I'm calling the print() function:
1 - to print out appointments that are read from file (to check and make sure that read is doing everything it should)
2 - to print out the appointments that have been sorted after the Qsort is run
3 - to print out matching results form binary_search (which isn't functioning)
Theoretically, if the print() function is working in 1 and 2, shouldn't it work in 3?
Thanks for the reply, it answered some of my questions. See before, the wording you used I thought the print function was also actually reading the data, it looks like this isn't the case.
Assuming 1 and 2 do work, the print function is working as intended, because it only prints. Let's go ahead and make it a const function.
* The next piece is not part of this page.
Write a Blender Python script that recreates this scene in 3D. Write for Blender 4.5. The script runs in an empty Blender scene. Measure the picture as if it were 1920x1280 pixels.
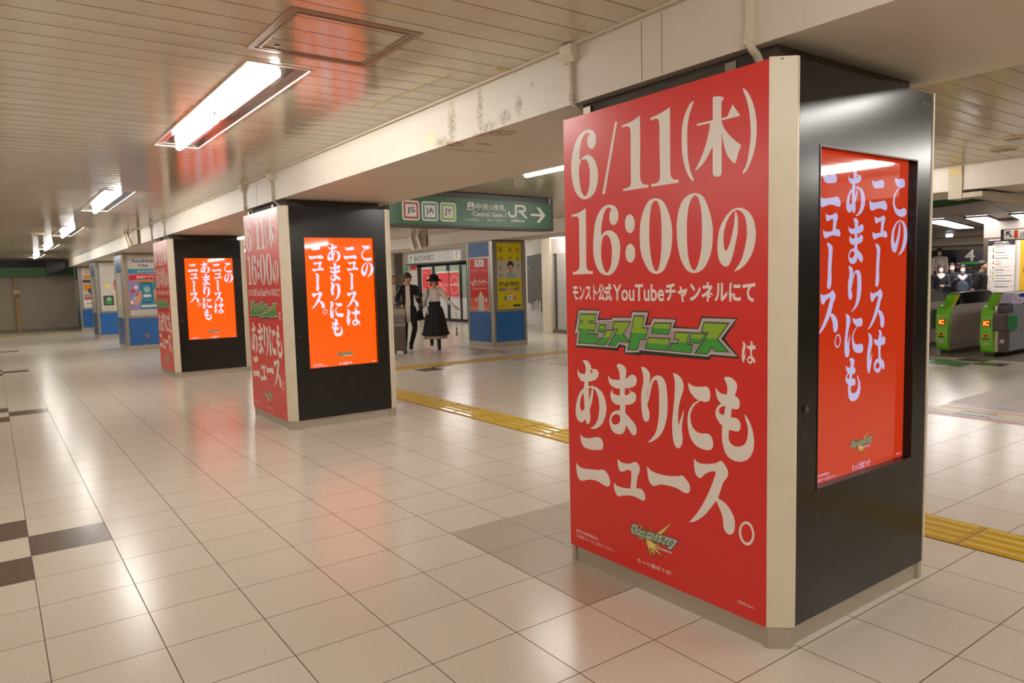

void Appointment::print() const
Now, as far the binary search, it appears to do what you need it to do. What happens when you debug it and pass in a search value. Does it recursively split your data correctly and find the search value? Can you take us through one debug session...
Your binary search returns a copy of an appointment, from the code you posted you do not assign this copy to anything, so when you call print you call it on what?
Nothing returned here: search_matching_app->binary_search(print_apps, 0, print_apps.size(), search_date);
Also inside your print function I'm assuming those are member variable, but member variables to what?